Checking Twitter a few (hundred) times, emailing friends and contemplating what to have for dinner when you should be concentrating are things most workers are guilty of. But, says MeBarr, rather than being a positive distraction, not being present at work can be de-motivating. “Doing your work mindfully and being truly engaged maximises productivity,” she says. “One way to feel motivated is to end the day with the feeling of accomplishment. So get mentally organised by being present in your body and doing tasks with awareness and focus. Catch the daydreamer in you and let it take you for a mind trip during your coffee break only!
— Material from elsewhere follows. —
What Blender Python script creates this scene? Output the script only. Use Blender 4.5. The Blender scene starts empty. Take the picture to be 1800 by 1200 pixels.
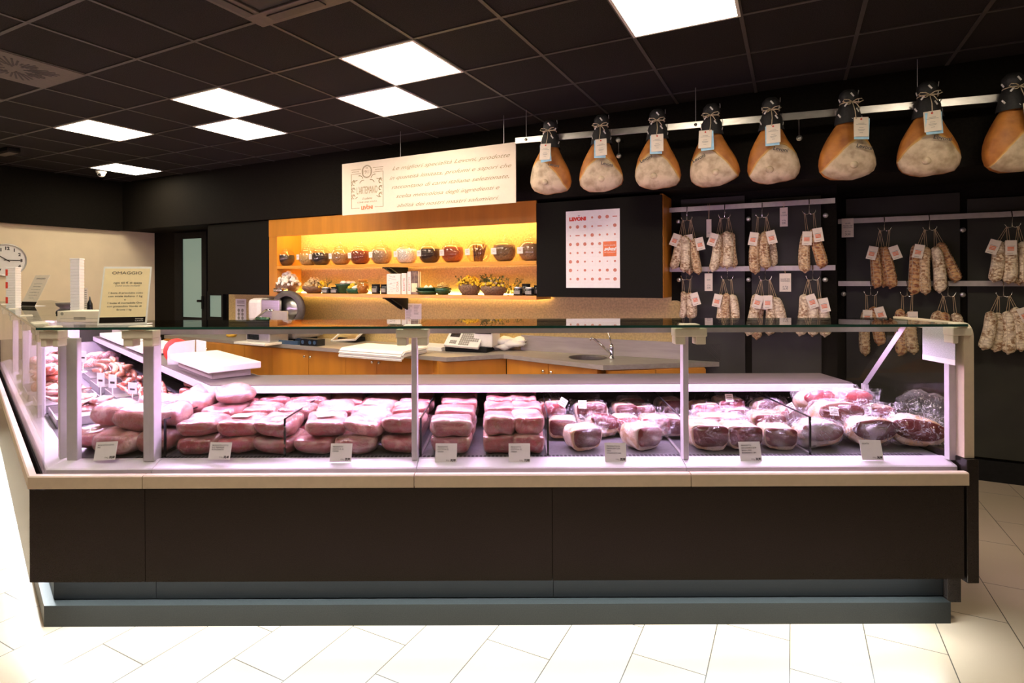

You can tame your mind to be present.”

There’s nothing worse than slogging away in a 9-5 job and feeling like you have nothing to show for your efforts – so make sure you treat yourself every now and then. “I spend my hard-earned cash as fervently as I earn it,” Jones says. “Whether it’s on a well-deserved holiday, a new Mulberry, or dinner with friends; having a reason to earn my money (especially in a bonus-based environment) makes it easy to stay motivated, plus rocking up to the office in a new pair of shoes and with a designer handbag certainly helps!”

Messy, impersonal or disorganised desks can add to work stress. Clearing your desk of clutter and adding some inspirational touches will keep you feeling spurred on throughout the day, explains MeBarr. “Make sure you have elements around you that remind you of something positive or create a desire for achievement (for example, a picture of something you want),” she suggests.  “We have a great ability to adapt to our surroundings, so much so that in a week’s time, the picture you stuck on your laptop will seem like part of your desk – so make sure you keep changing your motivation booster so that it always catches your eye.”

Ever notice how some people in your workplace make you feel geared up to go, while others just leave you feeling drained? These people are energy vampires and should be avoided where possible. MeBarr explains; “These types of people aren’t malicious. They’re just frightened and trapped in negativity cycles of their own.” To combat these downward thinkers, make sure you re-frame events and put your own positive spin on them e.g. if you are given a piece of work to re-do, see it as a chance to improve yourself rather than seeing it as a failure. Importantly, avoid talking to an energy vampire who will see the same event as a bad thing.

Okay, no one’s suggesting you invite your scary boss round for a DVD and a girly gossip, but the fact is that socialising with your colleagues can make you feel like part of the team, plus the better you know the people around you, the more you’ll want to go to work.“Seeing colleagues outside of the office shows them in a completely different light, and making friends within the company definitely helps keep me motivated in my job,” Jones reveals. “What may start off as routine small talk about work could turn into a friendship with someone that you value and trust, which in turn, can help aid productivity.”